It shouldn't take a cop to bring a kid back into school. We must all do our part to keep the kids in their seats and ready to learn.

Thinking — and writing — about the dropout nation. Updated throughout the day:

    1. Figuring out ways to keep them in school: Or at least that is the plan for school districts in Montgomery, Ala., Skokie, Illinois, and California’s San Bernardino County. All the plans, however, seem like rehashes of earlier regimes of bringing in police officers to ticket students and charging parents with failure to send their children to school. Not to say it doesn’t have some value. But the plans really should address the lack of academic rigor, the achievement gap issues and the other underlying factors that result in chronic truancy and eventually, leaving school without a sheepskin.
    2. How about raising expectations for special ed students: That’s the argument made by Lance Izumi of the Pacific Research Institute in his San Francisco Chronicle op-ed, in which he criticizes the Golden Gate City’s school officials for opposing a state requirement — dictated by the No Child Left Behind Act — that those students must take the state’s high school exit exam. Given that the test only quizzes students on 8th-grade math and need only to get 55-to-60 percent of the answers correct, all but the most developmentally-disabled special ed students can pass it with some extra tutoring and help from their teachers and schools. Given that 28 percent of special ed students eventually dropped out during the 2004-05 school year, according to the U.S. Department of Education, wouldn’t it make sense to figure out a way to keep those students in school?
    3. A GI Bill for K-12 students? That’s what David Kirkpatrick suggests in his latest column at EducationNews.org. And he notes that not only did the original GI Bill plan work, it didn’t bring additional federal regulations as opponents of the idea feared at the time. Perhaps it is time to create a federal voucher program and expand the level of federal funding to public charter schools.
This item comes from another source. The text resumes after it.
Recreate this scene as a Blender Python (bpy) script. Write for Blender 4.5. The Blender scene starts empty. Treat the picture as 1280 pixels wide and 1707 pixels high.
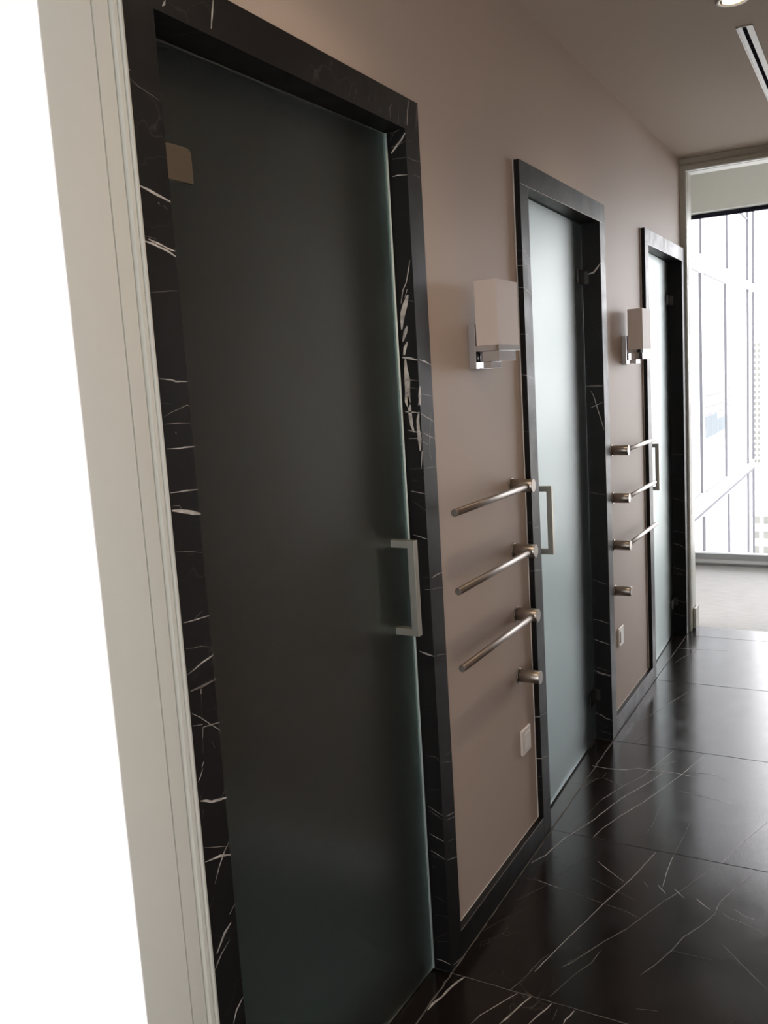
import bpy, bmesh, math, random
from mathutils import Matrix, Vector
random.seed(7)
SC = bpy.context.scene
COL = SC.collection
# light and colour settings
EXPO = 1.12
SKY = 3.7
TAN = (.50, .405, .34)
CEIL = (.52, .44, .36)
TRIM = (.61,.61,.55)
FLOOR_R = .18
LAMP = 6.5

# ------------------------------------------------------------------ camera
F_PX, YAW, PITCH, ROLL = 1478.83, 0.5135, -0.1401, -0.0616
CAM = Vector((0.9605, 0.0, 1.5))
cy, sy, cp, sp = math.cos(YAW), math.sin(YAW), math.cos(PITCH), math.sin(PITCH)
fwd = Vector((-sy*cp, cy*cp, sp)); rgt = Vector((cy, sy, 0)); upv = rgt.cross(fwd)
cr, sr = math.cos(ROLL), math.sin(ROLL)
r2 = cr*rgt + sr*upv; u2 = -sr*rgt + cr*upv
cd = bpy.data.cameras.new('camera'); cam = bpy.data.objects.new('camera', cd); COL.objects.link(cam)
cd.sensor_fit = 'VERTICAL'; cd.sensor_height = 36.0; cd.lens = F_PX*36.0/1707.0
cd.clip_start = 0.05; cd.clip_end = 3000
m = Matrix((( r2.x, u2.x, -fwd.x, CAM.x), (r2.y, u2.y, -fwd.y, CAM.y), (r2.z, u2.z, -fwd.z, CAM.z), (0, 0, 0, 1)))
cam.matrix_world = m
SC.camera = cam

# ------------------------------------------------------------------ world, exposure
SC.view_settings.view_transform = 'Standard'; SC.view_settings.look = 'None'
SC.view_settings.exposure = EXPO; SC.view_settings.gamma = 1.0; SC.view_settings.use_curve_mapping = False
w = bpy.data.worlds.new('overcast_sky'); SC.world = w; w.use_nodes = True
bgn = w.node_tree.nodes['Background']
bgn.inputs['Color'].default_value = (1.0, 0.955, 1.0, 1); bgn.inputs['Strength'].default_value = SKY
cyc = SC.cycles
cyc.max_bounces = 12; cyc.diffuse_bounces = 6; cyc.glossy_bounces = 5; cyc.transmission_bounces = 8; cyc.transparent_max_bounces = 10
cyc.caustics_reflective = False; cyc.caustics_refractive = True; cyc.sample_clamp_indirect = 6.0

def portal(name, loc, rot, sx, sz):
    """sky portal in a window opening: guides daylight sampling only"""
    ld = bpy.data.lights.new(name, 'AREA'); ld.shape = 'RECTANGLE'; ld.size = sx; ld.size_y = sz
    ld.cycles.is_portal = True
    o = bpy.data.objects.new(name, ld); COL.objects.link(o); o.location = loc; o.rotation_euler = rot
    return o
H = math.pi/2
portal('daylight_portal', (0.3, 7.06, 1.35), (-H, 0, 0), 6.0, 2.5)      # far room window, light travels to -Y
portal('daylight_portal', (-2.0, -3.22, 1.35), (H, 0, 0), 2.2, 2.3)
portal('daylight_portal', (2.5, -3.22, 1.35), (H, 0, 0), 1.6, 2.3)      # window behind the camera, light to +Y
portal('daylight_portal', (-1.75, 7.06, 1.4), (-H, 0, 0), 0.9, 2.0)     # washroom window behind the third door
portal('daylight_portal', (-2.46, 2.62, 1.4), (H, 0, -H), 0.4, 1.6)      # washroom window behind the second door

# ------------------------------------------------------------------ materials
def mat(name):
    m = bpy.data.materials.new(name); m.use_nodes = True
    nt = m.node_tree; return m, nt, nt.nodes['Principled BSDF']
def noise(nt, scale, detail=4, rough=.5, stretch=None):
    tc = nt.nodes.new('ShaderNodeTexCoord'); n = nt.nodes.new('ShaderNodeTexNoise')
    n.inputs['Scale'].default_value = scale; n.inputs['Detail'].default_value = detail; n.inputs['Roughness'].default_value = rough
    src = tc.outputs['Object']
    if stretch:
        mp = nt.nodes.new('ShaderNodeMapping'); mp.inputs['Scale'].default_value = stretch
        nt.links.new(src, mp.inputs['Vector']); src = mp.outputs['Vector']
    nt.links.new(src, n.inputs['Vector']); return n
def ramp(nt, fac, stops):
    r = nt.nodes.new('ShaderNodeValToRGB'); e = r.color_ramp.elements
    while len(e) < len(stops): e.new(0.5)
    for i, (p, c) in enumerate(stops):
        e[i].position = p; e[i].color = (c[0], c[1], c[2], 1) if hasattr(c, '__len__') else (c, c, c, 1)
    nt.links.new(fac, r.inputs['Fac']); return r
def bump(nt, b, h, strength, dist=.001):
    bm_ = nt.nodes.new('ShaderNodeBump'); bm_.inputs['Strength'].default_value = strength; bm_.inputs['Distance'].default_value = dist
    nt.links.new(h, bm_.inputs['Height']); nt.links.new(bm_.outputs['Normal'], b.inputs['Normal'])
def plain(name, col, rough=.5, metal=0, nscale=60, var=.04, bmp=.05, spec=.5, stretch=None):
    m, nt, b = mat(name)
    n = noise(nt, nscale, 4, .6, stretch)
    r = ramp(nt, n.outputs['Fac'], [(0.3, [c*(1-var) for c in col]), (0.7, [min(1, c*(1+var)) for c in col])])
    nt.links.new(r.outputs['Color'], b.inputs['Base Color'])
    b.inputs['Roughness'].default_value = rough; b.inputs['Metallic'].default_value = metal
    b.inputs['Specular IOR Level'].default_value = spec
    if bmp: bump(nt, b, n.outputs['Fac'], bmp)
    return m

M = {}
M['tan'] = plain('tan_wall_paint', TAN, .55, nscale=180, var=.015, bmp=.06)
M['cream'] = plain('ceiling_paint', CEIL, .8, nscale=140, var=.01, bmp=.03)
M['white'] = plain('white_wall_paint', (.87, .86, .845), .7, nscale=140, var=.01, bmp=.03)
M['trim'] = plain('grey_white_trim_paint', TRIM, .38, nscale=30, var=.01, bmp=.02)
M['carpet'] = plain('grey_room_floor', (.60, .59, .575), .6, nscale=9, var=.10, bmp=.2, stretch=(1, 6, 1))
M['steel'] = plain('brushed_nickel', (.38, .345, .31), .34, 1, nscale=250, var=.06, bmp=.08, stretch=(.05, 1, 1))
M['steel_y'] = plain('brushed_nickel_rod', (.36, .315, .285), .42, 1, nscale=250, var=.06, bmp=.08, stretch=(1, .05, 1))
M['nickel'] = plain('satin_nickel_handle', (.50, .48, .42), .45, 1, nscale=250, var=.04, bmp=.05, stretch=(1, 1, .05))
M['chrome'] = plain('polished_chrome', (.62, .62, .64), .07, 1, nscale=40, var=.01, bmp=0)
M['opal'] = plain('opal_glass', (.60, .525, .485), .4, nscale=20, var=.01, bmp=0, spec=.05)
M['plastic'] = plain('ivory_plastic', (.80, .75, .70), .35, nscale=90, var=.01, bmp=0)
M['bead'] = plain('white_sealant', (.75, .72, .66), .5, nscale=90, var=.02, bmp=0)
M['black'] = plain('black_gap_shade', (.015, .015, .022), .6, nscale=90, var=.02, bmp=0, spec=0)
M['alu'] = plain('grey_window_frame', (.30, .31, .31), .45, nscale=60, var=.02, bmp=0)
M['alu_light'] = plain('light_window_frame', (.55, .56, .56), .35, nscale=60, var=.02, bmp=0)
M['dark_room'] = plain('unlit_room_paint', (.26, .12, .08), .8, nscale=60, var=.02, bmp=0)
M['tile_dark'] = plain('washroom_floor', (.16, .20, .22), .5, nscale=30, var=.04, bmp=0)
M['wash'] = plain('washroom_paint', (.72, .75, .72), .7, nscale=60, var=.01, bmp=0)
M['wash_grey'] = plain('grey_washroom_paint', (.21, .21, .17), .7, nscale=60, var=.01, bmp=0)
M['hinge_bronze'] = plain('satin_hinge_metal', (.25, .215, .17), .42, 1, nscale=60, var=.01, bmp=0)
M['hinge_dark'] = plain('dark_hinge_metal', (.09, .085, .08), .4, 1, nscale=60, var=.01, bmp=0)
M['wash_blue'] = plain('blue_grey_wall_tile', (.085, .20, .235), .5, nscale=60, var=.02, bmp=0)
M['tile_blue'] = plain('blue_washroom_floor', (.14, .24, .30), .5, nscale=30, var=.04, bmp=0)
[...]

    4. Are you kidding me? The College Board — the folks, along with Educational Testing Services, behind the Scholastic Aptitude Test — will roll out a version of the PSAT in 2010 designed to test 8th-graders and get them into college prep programs early. L.A. Unified may actually offer the new PSAT to all 8th-graders once it’s unveiled. That’s great news, especially for talented young black males and females, both nationwide and in the City of Angels, who often get shunted aside from such programs despite their high intelligence. But a few folks, according to the Los Angeles Times, think the tests should be given far earlier in 6th grade. They may be right, but 8th-grade testing is a start.
    5. Sometimes, Sol Stern needs to put down his pen: Kevin Carey gives the education policy legend the business for misusing the phrase “Lake Woebegon Effect” in his piece on New York’s math scores. My big issue with Stern on this one is more of the put-up-or-shut-up variety: He doesn’t offer any evidence of whether the students are progressing over time, simply comparing scores of whole grades of students — in this case, grade 3-through-8 — instead of, say doing a value-added time series in which he compares 5th grade student scores to their scores as 8th graders three years later. This method would likely give a better picture of how much of the test score improvement relates to the lowering of standards, natural cognitive growth as students or more effective instruction.
    6. Think before you speak?: The Atlanta Journal-Constitution takes a state education department official to task for declaring in a deposition that a school curriculum without a science component is an “adequate education.”
    7. What do Cheech and Chong and Randi Weingarten and the American Federation of Teachers have in common: According to Matthew Ladner, both are, umm, up in smoke.